En este momento de reflujo, sigue siendo urgente dedicar esfuerzos al desarrollo ideológico, y precisamente ahora podemos corregir las carencias que antes hemos mencionado a un coste mucho menor que el que hubiera tenido hacerlo en otro momento. No para aislarnos y renunciar a crecer cuantitativamente, sino para poder empezar a crecer sin los límites que hemos arrastrado hasta ahora. Esto significa contar con un trabajo común para entender con precisión a qué nos enfrentamos, con una práctica diaria que podamos vincular a nuestros objetivos y con mecanismos que nos permitan evaluar lo que hacemos y aprender mediante la autocrítica.

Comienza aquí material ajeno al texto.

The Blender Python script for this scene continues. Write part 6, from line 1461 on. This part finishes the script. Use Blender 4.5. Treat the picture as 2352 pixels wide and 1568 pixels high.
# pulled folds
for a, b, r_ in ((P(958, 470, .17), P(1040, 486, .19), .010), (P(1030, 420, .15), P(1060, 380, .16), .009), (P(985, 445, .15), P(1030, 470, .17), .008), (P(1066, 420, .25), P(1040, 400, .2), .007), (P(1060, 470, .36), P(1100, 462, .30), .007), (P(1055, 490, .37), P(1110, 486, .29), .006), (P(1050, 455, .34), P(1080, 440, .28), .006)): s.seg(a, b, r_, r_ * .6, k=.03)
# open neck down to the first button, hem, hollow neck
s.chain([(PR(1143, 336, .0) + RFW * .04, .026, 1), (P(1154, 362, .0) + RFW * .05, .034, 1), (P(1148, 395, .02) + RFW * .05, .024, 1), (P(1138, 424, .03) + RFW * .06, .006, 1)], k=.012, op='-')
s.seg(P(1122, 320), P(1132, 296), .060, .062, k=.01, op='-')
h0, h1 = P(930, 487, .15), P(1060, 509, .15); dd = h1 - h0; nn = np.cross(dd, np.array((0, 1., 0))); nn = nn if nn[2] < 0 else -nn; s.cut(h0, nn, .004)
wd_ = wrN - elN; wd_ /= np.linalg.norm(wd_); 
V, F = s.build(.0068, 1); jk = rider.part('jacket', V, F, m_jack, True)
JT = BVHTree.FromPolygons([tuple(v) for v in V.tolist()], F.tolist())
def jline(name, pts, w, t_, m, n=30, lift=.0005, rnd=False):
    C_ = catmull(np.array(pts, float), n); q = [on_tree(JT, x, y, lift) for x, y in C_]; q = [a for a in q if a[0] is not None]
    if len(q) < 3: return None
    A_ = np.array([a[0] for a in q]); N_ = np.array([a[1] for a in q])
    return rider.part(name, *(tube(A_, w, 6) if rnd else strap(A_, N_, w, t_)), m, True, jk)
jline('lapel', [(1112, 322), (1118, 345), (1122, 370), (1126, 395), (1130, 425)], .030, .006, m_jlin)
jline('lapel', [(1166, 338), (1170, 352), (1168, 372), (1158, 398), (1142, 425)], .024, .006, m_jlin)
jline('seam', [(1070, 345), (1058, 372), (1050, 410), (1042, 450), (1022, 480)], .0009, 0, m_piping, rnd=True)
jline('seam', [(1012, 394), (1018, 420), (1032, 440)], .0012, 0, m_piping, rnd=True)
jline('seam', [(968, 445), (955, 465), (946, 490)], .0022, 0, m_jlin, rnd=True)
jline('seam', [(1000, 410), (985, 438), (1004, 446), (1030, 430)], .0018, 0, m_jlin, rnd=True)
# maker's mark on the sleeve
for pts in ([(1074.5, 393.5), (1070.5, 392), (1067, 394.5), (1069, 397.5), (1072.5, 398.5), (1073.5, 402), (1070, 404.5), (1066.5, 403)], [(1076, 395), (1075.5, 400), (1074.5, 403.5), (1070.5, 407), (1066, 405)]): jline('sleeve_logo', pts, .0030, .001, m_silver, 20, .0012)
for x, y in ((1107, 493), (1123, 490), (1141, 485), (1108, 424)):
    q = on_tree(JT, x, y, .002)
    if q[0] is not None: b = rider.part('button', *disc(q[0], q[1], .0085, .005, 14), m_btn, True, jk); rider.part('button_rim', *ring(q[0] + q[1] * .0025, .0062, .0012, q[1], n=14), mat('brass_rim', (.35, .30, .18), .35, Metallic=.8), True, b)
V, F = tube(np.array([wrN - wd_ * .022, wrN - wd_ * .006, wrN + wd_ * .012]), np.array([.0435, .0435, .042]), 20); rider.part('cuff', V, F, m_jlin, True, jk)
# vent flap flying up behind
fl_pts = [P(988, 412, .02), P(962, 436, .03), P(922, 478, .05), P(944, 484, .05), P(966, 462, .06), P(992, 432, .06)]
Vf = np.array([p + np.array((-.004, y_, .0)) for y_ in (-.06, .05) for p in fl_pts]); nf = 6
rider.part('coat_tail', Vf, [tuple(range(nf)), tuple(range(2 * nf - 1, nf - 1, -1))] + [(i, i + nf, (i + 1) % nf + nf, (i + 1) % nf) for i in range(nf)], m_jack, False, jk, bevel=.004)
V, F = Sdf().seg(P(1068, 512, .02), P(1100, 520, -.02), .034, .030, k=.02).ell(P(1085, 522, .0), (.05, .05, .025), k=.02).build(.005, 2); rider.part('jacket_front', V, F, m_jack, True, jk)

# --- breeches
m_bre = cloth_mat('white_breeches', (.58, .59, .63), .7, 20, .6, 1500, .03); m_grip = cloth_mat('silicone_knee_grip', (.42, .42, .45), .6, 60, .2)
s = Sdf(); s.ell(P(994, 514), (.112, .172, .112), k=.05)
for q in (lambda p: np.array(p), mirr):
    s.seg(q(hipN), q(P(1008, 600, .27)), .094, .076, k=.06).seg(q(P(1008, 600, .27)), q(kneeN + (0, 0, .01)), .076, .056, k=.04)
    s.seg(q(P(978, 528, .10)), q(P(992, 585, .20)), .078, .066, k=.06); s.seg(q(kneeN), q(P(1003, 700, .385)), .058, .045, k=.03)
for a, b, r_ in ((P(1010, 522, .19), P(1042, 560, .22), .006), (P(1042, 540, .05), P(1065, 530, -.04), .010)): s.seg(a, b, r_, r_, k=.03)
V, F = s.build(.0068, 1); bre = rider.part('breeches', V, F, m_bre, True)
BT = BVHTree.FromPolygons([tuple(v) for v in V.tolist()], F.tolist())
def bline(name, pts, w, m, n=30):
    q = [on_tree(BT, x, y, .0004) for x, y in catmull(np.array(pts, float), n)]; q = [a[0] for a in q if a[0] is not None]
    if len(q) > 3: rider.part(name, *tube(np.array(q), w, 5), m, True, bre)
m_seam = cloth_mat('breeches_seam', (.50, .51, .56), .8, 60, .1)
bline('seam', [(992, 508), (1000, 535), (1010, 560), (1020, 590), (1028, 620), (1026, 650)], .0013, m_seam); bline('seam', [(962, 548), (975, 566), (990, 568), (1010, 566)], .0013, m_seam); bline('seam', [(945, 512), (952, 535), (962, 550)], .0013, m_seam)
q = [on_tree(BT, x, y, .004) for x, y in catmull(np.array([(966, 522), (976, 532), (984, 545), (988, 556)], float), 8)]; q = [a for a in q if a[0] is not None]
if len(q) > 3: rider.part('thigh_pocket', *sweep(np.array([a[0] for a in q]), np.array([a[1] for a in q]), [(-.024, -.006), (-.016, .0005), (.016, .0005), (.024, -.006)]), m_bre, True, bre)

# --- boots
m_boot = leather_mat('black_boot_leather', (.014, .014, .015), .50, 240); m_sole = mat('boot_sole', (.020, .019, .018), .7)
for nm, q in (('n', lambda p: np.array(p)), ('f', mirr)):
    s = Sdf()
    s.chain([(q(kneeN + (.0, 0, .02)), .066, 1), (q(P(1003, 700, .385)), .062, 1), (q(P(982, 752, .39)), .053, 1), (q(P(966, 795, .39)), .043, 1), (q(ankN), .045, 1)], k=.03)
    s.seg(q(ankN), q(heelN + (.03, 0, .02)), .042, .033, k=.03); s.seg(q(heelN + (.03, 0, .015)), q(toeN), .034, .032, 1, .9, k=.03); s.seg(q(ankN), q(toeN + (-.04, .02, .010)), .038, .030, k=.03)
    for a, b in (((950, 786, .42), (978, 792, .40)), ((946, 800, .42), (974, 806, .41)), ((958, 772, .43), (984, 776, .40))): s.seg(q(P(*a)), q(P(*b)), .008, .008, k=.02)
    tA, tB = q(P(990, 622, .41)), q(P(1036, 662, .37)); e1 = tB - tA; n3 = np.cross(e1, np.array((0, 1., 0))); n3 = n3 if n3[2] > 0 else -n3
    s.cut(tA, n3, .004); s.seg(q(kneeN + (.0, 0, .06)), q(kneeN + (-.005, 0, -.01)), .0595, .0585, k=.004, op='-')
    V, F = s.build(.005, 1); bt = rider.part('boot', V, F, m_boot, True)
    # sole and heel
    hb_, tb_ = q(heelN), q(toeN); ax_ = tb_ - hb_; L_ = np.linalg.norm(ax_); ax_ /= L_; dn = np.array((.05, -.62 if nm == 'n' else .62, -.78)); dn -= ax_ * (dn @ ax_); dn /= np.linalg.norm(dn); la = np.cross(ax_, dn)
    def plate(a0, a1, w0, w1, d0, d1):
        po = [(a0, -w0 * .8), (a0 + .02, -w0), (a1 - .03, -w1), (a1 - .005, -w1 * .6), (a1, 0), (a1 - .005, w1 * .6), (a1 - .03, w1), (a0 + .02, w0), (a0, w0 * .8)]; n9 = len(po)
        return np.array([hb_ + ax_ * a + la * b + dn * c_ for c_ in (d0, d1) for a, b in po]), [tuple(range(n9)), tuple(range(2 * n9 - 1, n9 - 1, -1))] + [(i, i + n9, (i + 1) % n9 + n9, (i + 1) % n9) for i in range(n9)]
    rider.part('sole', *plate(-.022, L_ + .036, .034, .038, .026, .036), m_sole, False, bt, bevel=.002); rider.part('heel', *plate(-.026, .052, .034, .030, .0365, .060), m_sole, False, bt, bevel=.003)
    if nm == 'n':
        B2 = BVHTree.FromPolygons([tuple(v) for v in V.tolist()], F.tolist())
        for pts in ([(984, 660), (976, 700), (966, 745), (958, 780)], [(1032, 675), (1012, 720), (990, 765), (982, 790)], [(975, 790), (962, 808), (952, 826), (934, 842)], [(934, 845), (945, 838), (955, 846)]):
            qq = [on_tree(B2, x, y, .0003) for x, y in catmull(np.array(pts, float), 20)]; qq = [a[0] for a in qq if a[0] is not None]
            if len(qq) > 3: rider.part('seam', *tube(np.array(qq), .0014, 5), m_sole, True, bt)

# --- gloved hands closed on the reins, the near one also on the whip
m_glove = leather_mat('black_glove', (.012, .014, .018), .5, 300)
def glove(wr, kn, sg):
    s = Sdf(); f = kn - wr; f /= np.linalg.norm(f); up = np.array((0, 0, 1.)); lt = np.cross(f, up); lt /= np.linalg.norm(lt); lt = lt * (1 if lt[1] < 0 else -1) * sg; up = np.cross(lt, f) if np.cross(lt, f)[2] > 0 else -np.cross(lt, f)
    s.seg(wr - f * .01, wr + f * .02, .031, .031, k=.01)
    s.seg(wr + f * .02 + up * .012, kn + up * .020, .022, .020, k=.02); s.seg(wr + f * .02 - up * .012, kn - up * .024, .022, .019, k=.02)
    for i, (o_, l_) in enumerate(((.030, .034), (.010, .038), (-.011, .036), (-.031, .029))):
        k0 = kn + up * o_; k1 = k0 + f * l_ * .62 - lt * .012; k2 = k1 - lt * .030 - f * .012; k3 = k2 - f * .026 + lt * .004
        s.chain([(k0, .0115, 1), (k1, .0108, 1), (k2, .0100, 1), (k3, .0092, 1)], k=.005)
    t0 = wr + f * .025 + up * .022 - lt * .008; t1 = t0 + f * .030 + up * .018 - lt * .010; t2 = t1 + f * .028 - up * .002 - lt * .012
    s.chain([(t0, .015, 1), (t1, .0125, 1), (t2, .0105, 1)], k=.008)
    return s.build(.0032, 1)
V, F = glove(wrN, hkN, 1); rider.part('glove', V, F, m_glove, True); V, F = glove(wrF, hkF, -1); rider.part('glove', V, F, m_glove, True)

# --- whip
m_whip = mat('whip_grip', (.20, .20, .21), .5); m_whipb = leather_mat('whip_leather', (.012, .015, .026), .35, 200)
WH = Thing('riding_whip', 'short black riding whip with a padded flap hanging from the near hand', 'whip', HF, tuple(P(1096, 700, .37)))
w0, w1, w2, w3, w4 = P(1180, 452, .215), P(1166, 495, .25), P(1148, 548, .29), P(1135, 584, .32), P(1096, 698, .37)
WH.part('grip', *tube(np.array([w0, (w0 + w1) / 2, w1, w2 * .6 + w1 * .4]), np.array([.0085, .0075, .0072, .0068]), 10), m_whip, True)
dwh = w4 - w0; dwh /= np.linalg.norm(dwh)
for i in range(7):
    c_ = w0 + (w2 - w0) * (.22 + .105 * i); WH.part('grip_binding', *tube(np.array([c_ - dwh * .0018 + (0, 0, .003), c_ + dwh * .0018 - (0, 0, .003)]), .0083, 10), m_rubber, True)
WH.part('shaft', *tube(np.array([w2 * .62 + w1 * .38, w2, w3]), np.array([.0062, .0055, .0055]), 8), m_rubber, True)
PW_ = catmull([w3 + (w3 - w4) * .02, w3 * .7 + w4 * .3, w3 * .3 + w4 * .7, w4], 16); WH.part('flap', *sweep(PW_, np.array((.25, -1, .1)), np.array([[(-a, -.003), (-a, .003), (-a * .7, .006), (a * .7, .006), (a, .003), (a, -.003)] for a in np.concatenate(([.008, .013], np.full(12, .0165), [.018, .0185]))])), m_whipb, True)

Debemos entender que esto no es incompatible con mantener la cohesión del colectivo, ni implica imponer debates estériles. Es posible conservar la unidad de acción y beneficiarse al mismo tiempo de los conocimientos que el colectivo tiene y que adquiere constantemente en la lucha. Para conseguir esto, la clave la tiene la forma de organización. En un artículo próximo sobre el centralismo democrático desarrollaremos con mayor profundidad esta idea.
Cada colectivo que nos lea se reconocerá en distinta medida en las inercias que hemos descrito, porque este no es un análisis de ninguna organización en particular, sino de tendencias generalizadas. En cualquier caso, debemos tener claro que la definición de un plan a largo plazo vinculado con nuestras acciones en el corto plazo es una tarea ineludible. Sin él, sólo podremos avanzar a ciegas, ideológicamente dependientes de la socialdemocracia o, en ocasiones, de proyectos directamente reaccionarios, sin importar la vehemencia con la que se rechacen en nuestras asambleas a miembros de Podemos o de Frente Obrero.
Contamos con la experiencia de décadas de lucha, y es nuestra responsabilidad aprender de ellas y valorarlas críticamente. Los objetivos por los que luchamos no pueden ser un brindis al sol, sino una guía para actuar.